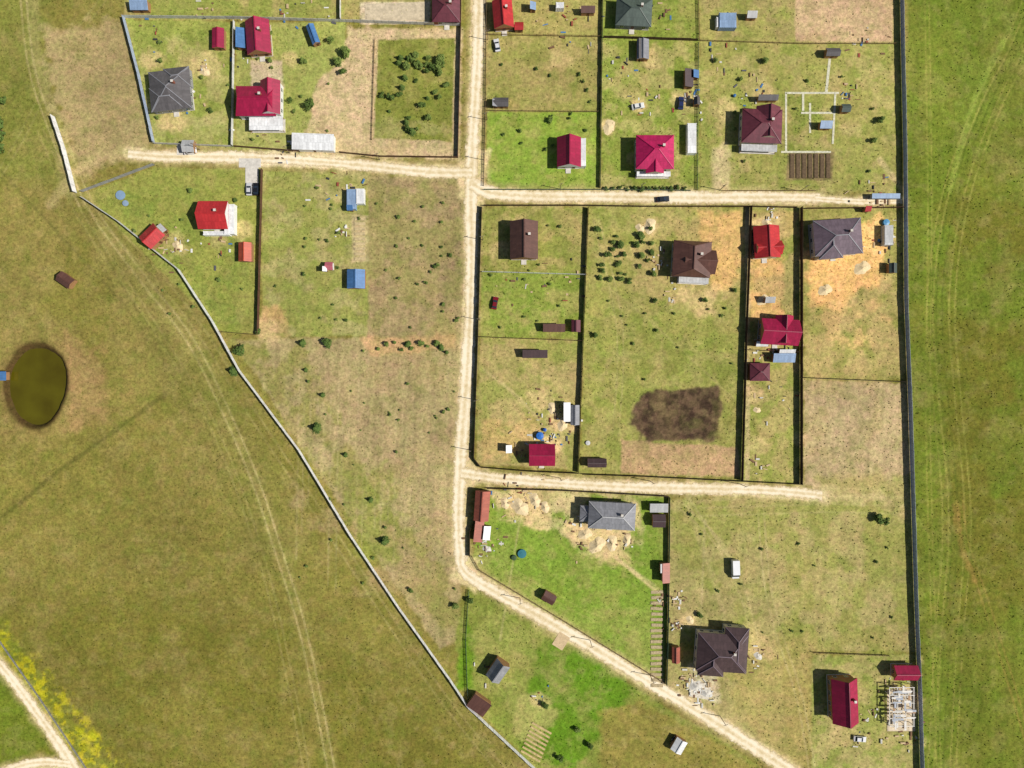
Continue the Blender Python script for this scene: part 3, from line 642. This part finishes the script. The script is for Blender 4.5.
PL=[('timber_pile',203,66,8,8),('building_material_pile',175,245,22,18),('timber_pile',160,252,10,12),('garden_clutter',260,120,18,20),('timber_pile',345,230,12,8),('building_material_pile',600,540,24,28),('building_material_pile',580,530,14,20),
('timber_pile',625,540,12,14),('rubble_pile',700,690,40,18),('rubble_pile',690,678,22,12),('building_material_pile',755,655,18,14),('building_material_pile',902,735,20,20),('building_material_pile',897,690,20,16),('timber_pile',660,600,12,10),
('timber_pile',676,600,20,10),('timber_pile',675,625,18,10),('scrap_pile',550,415,30,26),('scrap_pile',560,440,20,20),('building_material_pile',530,440,22,22),('timber_pile',680,290,16,20),('building_material_pile',660,262,20,16),('garden_clutter',640,100,18,20),
('garden_clutter',690,100,22,16),('garden_clutter',620,70,12,20),('garden_clutter',760,95,18,26),('building_material_pile',770,215,14,10),('garden_clutter',885,245,24,14),('garden_clutter',770,355,24,24),('garden_clutter',775,390,14,26),('garden_clutter',505,495,20,24),
('building_material_pile',488,545,24,14),('timber_pile',530,498,20,26),('garden_clutter',565,285,14,30),('garden_clutter',520,290,8,30),('garden_clutter',490,670,10,14),('garden_clutter',240,60,12,20),('garden_clutter',190,100,10,20),('garden_clutter',150,30,8,20),
('garden_clutter',865,40,16,24),('garden_clutter',720,60,10,20),('garden_clutter',850,95,16,14),('garden_clutter',570,20,20,34),('garden_clutter',660,8,20,24),('garden_clutter',290,150,14,14),('garden_clutter',220,250,12,20),('garden_clutter',350,190,14,14),
('garden_clutter',860,740,8,10),('timber_pile',870,715,10,10),('garden_clutter',538,700,8,10),('building_material_pile',760,465,10,10),('garden_clutter',870,175,10,20),('garden_clutter',300,7,16,30),('garden_clutter',200,8,14,30),('garden_clutter',330,190,8,20),('timber_pile',880,200,16,14)]
for p in PL: pile(p[0],p[1],p[2],p[3],p[4],(0,1,2,3,4,5,6,7,1,2) if 'clutter' in p[0] or 'scrap' in p[0] else (0,1,1,6,2,2))
sandm=mat('sand',(224,202,158),1,.18,1.2,bump=.05); gravm=mat('gravel_heap',(205,200,188),1,.2,2,bump=.05)
def mound(px,py,r,h,m=None,name='sand_pile'):
    b=MB();X,Y=W(px,py);n=18;rs=[0,.25,.5,.75,1.0];ph=random.random()*6
    def pt(k,j):
        a=2*math.pi*k/n;rr=r*rs[j]*(1+.22*math.sin(2*a+ph)+.1*math.sin(5*a+ph*2));return (rr*math.cos(a),rr*math.sin(a),(h*(1-rs[j])**1.2*(1+(.1*math.sin(3*a+j) if j else 0)) if j<4 else -.02))
    for k in range(n):
        for j in range(4):
            q_=[pt(k,j+1),pt(k+1,j+1),pt(k+1,j),pt(k,j)]
            b.face(q_ if j else q_[:3],0)
    b.obj(name,[m or sandm],loc=(X,Y,0),smooth=True)
for x,y,r,h in ((585,534,2.2,1.1),(597,545,2.8,1.3),(612,543,2.4,1.2),(627,540,1.8,.9),(520,507,3,1.2),(535,500,2.2,1),(545,507,1.8,.8),(505,503,1.8,.7),(650,226,2.4,1),(640,228,1.5,.6),(563,424,2.2,.9),(552,408,1.8,.7),(767,224,1.8,.8),(205,72,1.6,.6),(862,268,2.6,1),(825,290,2.2,.9),(757,410,1.2,.5),(178,246,1.8,.7),(609,127,2.4,.5),(763,300,2,.8),(690,620,1.4,.5)): mound(x,y,r,h)
for x,y,r,h in ((696,686,2.2,.9),(706,693,2,.8),(758,656,1.4,.6),(487,549,1.4,.6)): mound(x,y,r,h,gravm,'gravel_pile')
def tank(px,py,r,h,c,name='water_tank'):
    b=MB();X,Y=W(px,py,h);b.cyl((0,0,0),r,h*.85,20,0);b.cyl((0,0,h*.85),r,h*.1,20,0,r*.35);b.cyl((0,0,h*.95),r*.3,h*.05,12,0)
    for k in range(3): b.cyl((0,0,h*(.15+.25*k)),r*1.03,.06,20,0)
    b.obj(name,[mat('tank_%d_%d_%d'%c,c,.4,.1)],loc=(X,Y,0))
tank(540,436,1.3,1.8,(50,110,190)); tank(522,554,1.5,.8,(60,120,130),'garden_pool'); tank(514,558,.9,.8,(70,90,60),'rain_barrel'); tank(545,430,.6,1.2,(40,90,170),'blue_barrel'); tank(735,95,.5,1,(60,110,160),'blue_barrel'); tank(120,195,1.6,.5,(130,155,180),'paddling_pool'); tank(125,203,1.0,.5,(140,160,180),'paddling_pool');tank(887,222,1.1,1.3,(90,150,190))
tank(588,443,.8,.6,(200,200,196),'water_tank')
polem=mat('pole_wood',(120,105,90),.9,.2)
for x,y in ((488,40),(487,120),(484,160),(483,240),(480,320),(477,400),(470,450),(560,189),(640,189),(720,190),(800,191),(380,160),(290,153),(200,150),(560,478),(650,481),(740,484),(520,598),(590,640),(650,675),(720,716)):
    b=MB();b.cyl((0,0,0),.12,7,10,0,.08);b.box((0,0,6.4),(1.6,.1,.12),.3,0)
    for t in(-.7,0,.7): b.cyl((t*math.cos(.3),t*math.sin(.3),6.46),.05,.2,6,1)
    b.obj('utility_pole',[polem,frame],loc=(*W(x,y),0))
shed(2,376,8,9,'blue','mono',0,2,.3)
car(249,189,90,(200,200,200));car(256,189,90,(30,32,36));car(497,45,100,(215,215,215));car(663,199,5,(40,44,52));car(860,739,-5,(215,215,215));car(495,303,80,(120,25,35));car(735,569,-88,(232,232,230),'van')
car(681,103,85,(40,50,90));car(678,742,140,(30,30,34));car(190,151,10,(225,225,225));car(638,106,10,(220,220,215))
# ---------------------------------------------------------------- vegetation
def leafmat(name,c1,c2):
    m,nt,b=nt_new(name);N=nt.nodes;L=nt.links;tc=N.new('ShaderNodeTexCoord');n=N.new('ShaderNodeTexNoise');n.inputs['Scale'].default_value=1.3;n.inputs['Detail'].default_value=4
    L.new(tc.outputs['Object'],n.inputs['Vector']);cr=N.new('ShaderNodeValToRGB');cr.color_ramp.elements[0].position=.35;cr.color_ramp.elements[1].position=.65
    cr.color_ramp.elements[0].color=(*c1,1);cr.color_ramp.elements[1].color=(*c2,1);L.new(n.outputs['Fac'],cr.inputs[0]);L.new(cr.outputs[0],b.inputs['Base Color']);b.inputs['Roughness'].default_value=.8;b.inputs['Specular IOR Level'].default_value=.15;return m
lf1=leafmat('leaf_dark',(0.05,0.09,0.02),(0.13,0.19,0.04));lf2=leafmat('leaf_light',(0.10,0.15,0.03),(0.22,0.29,0.07));bark=mat('bark',(95,75,55),.95,.3,4)
def treemesh(seed,kind):
    r=random.Random(seed);b=MB();h=4.0
    b.cyl((0,0,0),.12,h*.75,7,1,.04)
    if kind=='conifer':
        for k in range(420):
            t=r.random()**1.3;z=.4+t*(h-.4);rr=(1-t)*1.35*(0.55+.45*r.random())*(1+.18*math.sin(t*30));a=r.uniform(0,6.28);c=Vector((rr*math.cos(a),rr*math.sin(a),z-.2*rr));s_=r.uniform(.13,.26)
            u=Vector((math.cos(a),math.sin(a),-.35))*s_*1.5;w=Vector((-math.sin(a),math.cos(a),r.uniform(-.4,.4)))*s_*.7;b.face([c-u-w,c+u-w*.3,c+u+w*.3,c-u+w],0)
    else:
        cl=[]
        for k in range(11):
            a=r.uniform(0,6.28);rr=r.uniform(.2,1.15);z=r.uniform(1.1,3.0);rr*=1-.5*max(0,(z-2.2));c=Vector((rr*math.cos(a),rr*math.sin(a),z));cl.append((c,r.uniform(.5,.8)))
            b.beam((0,0,z*.5),c,.06,1)
        for k in range(620):
            c,R_=r.choice(cl);d=Vector((r.gauss(0,1),r.gauss(0,1),r.gauss(0,.8)));d.normalize();p=c+d*R_*r.uniform(.5,1.1);s_=r.uniform(.1,.22)
            n=(d+Vector((r.uniform(-1,1),r.uniform(-1,1),r.uniform(-.3,1.4)))).normalized();u=n.orthogonal().normalized()*s_;w=n.cross(u);b.face([p-u-w*.6,p+u-w*.6,p+u*.7+w,p-u*.7+w],0)
    o=b.obj('tmp',[lf1 if kind!='light' else lf2,bark]);me_=o.data;bpy.data.objects.remove(o);return me_
TM={'conifer':[treemesh(i,'conifer') for i in range(3)],'dec':[treemesh(10+i,'dec') for i in range(4)],'light':[treemesh(20+i,'light') for i in range(3)]}
def tree(px,py,dpx,kind='dec',name=None,zs=.75):
    o=bpy.data.objects.new(name or {'conifer':'young_spruce_tree','dec':'fruit_tree','light':'young_birch_tree'}[kind],random.choice(TM[kind]));scene.collection.objects.link(o)
    o.location=(*W(px,py,1),0);s_=dpx*S/3.0;o.scale=(s_*random.uniform(.85,1.15),s_*random.uniform(.85,1.15),s_*zs*random.uniform(.8,1.1));o.rotation_euler=(0,0,random.uniform(0,6.28))
for x,y,d,k in ((316,428,10,'conifer'),(384,541,10,'conifer'),(233,371,10,'conifer'),(240,350,12,'dec'),(327,343,11,'dec'),(302,343,8,'conifer'),(258,332,7,'dec'),(879,519,11,'dec'),(886,521,9,'dec'),(310,105,12,'dec'),(346,52,13,'light'),(338,62,10,'light'),(343,72,8,'dec'),(302,60,7,'light'),(330,40,8,'light'),(290,100,6,'dec'),
 (0,130,22,'dec'),(-4,150,18,'dec'),(2,100,10,'dec'),(270,60,6,'light'),(545,705,8,'dec'),(560,758,8,'dec'),(577,730,7,'light'),(590,745,8,'dec'),(470,600,8,'dec'),(640,235,8,'dec'),(620,245,8,'dec'),(480,700,8,'dec'),(345,455,6,'conifer'),(322,395,6,'conifer'),(370,500,6,'conifer'),(410,590,6,'dec'),(305,370,5,'conifer'),
 (716,60,6,'light'),(765,60,7,'light'),(880,120,8,'dec'),(874,140,7,'light'),(550,120,6,'light'),(520,130,5,'light'),(655,300,6,'dec'),(705,300,6,'dec'),(735,290,5,'dec'),(657,330,5,'light'),(595,335,6,'dec'),(190,190,6,'light'),(235,200,5,'dec'),(160,60,6,'light'),(210,110,6,'dec'),(700,615,7,'dec'),(455,606,7,'light')): tree(x,y,d,k)
for x in range(378,452,7): tree(x+random.uniform(-3,3),350+random.uniform(-8,6),random.uniform(3.5,8),random.choice(('dec','conifer','light')))
for i in range(34): tree(random.uniform(380,448),random.uniform(48,135),random.uniform(4,8),random.choice(('dec','light','light','conifer')))
for i in range(10): tree(random.uniform(405,445),random.uniform(52,70),random.uniform(5,9),'light')
for i in range(34): tree(random.uniform(596,655),random.uniform(225,285),random.uniform(3.5,7.5),random.choice(('dec','light')))
for i in range(26): tree(random.uniform(375,460),random.uniform(190,330),random.uniform(2.5,4.5),random.choice(('dec','light')),'orchard_sapling')
for i in range(20): tree(random.uniform(270,365),random.uniform(185,325),random.uniform(2.5,4.5),random.choice(('dec','light')),'orchard_sapling')
for i in range(16): tree(random.uniform(495,595),random.uniform(50,180),random.uniform(2.5,4.5),'dec','orchard_sapling')
for i in range(16): tree(random.uniform(150,330),random.uniform(30,140),random.uniform(3,5),'light','orchard_sapling')
for i in range(12): tree(606+i*7.2,188+random.uniform(-1,1),random.uniform(4,6),'dec','hedge_shrub')
for i in range(30): tree(random.uniform(290,455),random.uniform(350,600),random.uniform(2,4),'light','wild_shrub')
for i in range(14): tree(random.uniform(680,900),random.uniform(510,640),random.uniform(2,4),'dec','wild_shrub')
for i in range(12): tree(random.uniform(600,735),random.uniform(300,380),random.uniform(2.5,4),'light','wild_shrub')
for i in range(12): tree(random.uniform(490,575),random.uniform(215,335),random.uniform(2.5,4.5),'light','orchard_sapling')
for i in range(10): tree(random.uniform(100,250),random.uniform(205,320),random.uniform(2.5,4.5),'light','orchard_sapling')
for i in range(10): tree(random.uniform(715,890),random.uniform(50,180),random.uniform(3,5),'light','orchard_sapling')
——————
- **DIRECTIONS FOR THIS TASK**
Which lines include the word "scene"? List them all.

- **CORRECT RESULT**
Continue the Blender Python script for this scene: part 3, from line 642. This part finishes the script. The script is for Blender 4.5.
    o=bpy.data.objects.new(name or {'conifer':'young_spruce_tree','dec':'fruit_tree','light':'young_birch_tree'}[kind],random.choice(TM[kind]));scene.collection.objects.link(o)